Me neither. I was and am truly committed to my w. So much so that it made her feel like she was bearing the full weight of the responsibility to make me happy. I focused my entire life on this woman. I gave her everything I had to give and she took all that and gave it to another man! Well, you know what, I gave her all I wanted to give, and in the end, it seems like I smothered her. I was totally codependent and relied on her for my entire emotional well-being. When I started to not be as happy, of course that reflected on her and my attitude changed towards her. Even though she NEVER showed how much this emotional burden weighed on her, it did to the point where she had to get away. Well, she did, into the arms of another man.
It sounds like I am condoning what she did. I am not. I have forgiven my W because I want to move forward with my marriage and I know this ordeal was just a part of life that should we stay together we will HAVE to deal with and that means more than her kissing my a$$ and me acting hurt for the next couple years. It means exploring the WHY's of this thing beyond the betrayal and pain.
Quote:
I am glad that I can vent here. I would never tell anyone around me that my H cheated on me. It will not make the situation any better, it will not help me or him. I hate when people feel sorry for me. It feels bad enough that there are a couple of people out there that know what happened--our counselor, our pastor and a person that the pastor asked to pray for my emotional well-being. It disgusts me to know that someone knows.
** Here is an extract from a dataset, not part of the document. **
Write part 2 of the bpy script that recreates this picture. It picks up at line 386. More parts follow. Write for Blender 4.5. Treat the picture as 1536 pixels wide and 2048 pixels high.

I know that I should not feel ashamed but I do.
From all this I get that you SEEM to be almost as upset at the social embarrassment you are facing as the personal trauma it represents. In any event, I think it's a very good idea to limit the number of people that know. You're right, it won't help to have 20 voices in your head telling this that and the other thing.
Quote: Yesterday was our anniversary. A couple of months ago I had plans to go back to the place where we stayed for our honeymoon. Instead I spent it by myself--H was at work and did not get home until late. When I got home I saw that he bought me flowers, etc. All I wanted to do is to break them and throw in the trash. It took a lot of strength not to do it. Although, I think I should have...
That must have hurt, to go through a special day like that alone. Sorry for that. Again, he does seem to be trying and that's a good thing, even if you don't think so right now.
Quote: I am glad that I can vent without being known. And even this still bothers me because I have to admit that it happened to me.
This is as harsh as I get...stop playing the victim in all this. It DIDN'T just "happen" to you. The longer you keep thinking that way, the more things will "happen" to you. Thinking like that makes it impossible to think you can affect the future course of your marriage and R with H should you decide you want to because you feel powerless to do so. I AM NOT blaming you for what happened, merely making you take responsibility for being in a marriage that for whatever reason is not working right now. Blame it all on the affair, whatever, but at the end of the day you will be left with either a repaired marriage or a failed one, both outcomes you will have played a significant role in.
I know it hurts, believe me I do. It hurts to find out, to live the days following, to see them, to hear them talk, to breathe, everything. It just hurts. I know, but it will fade somewhat and then you will have to start taking stock and decide what to do. It's at that point when all this may mean something to you. Until then, please take care of yourself and keep posting. We will be watching and ready to help.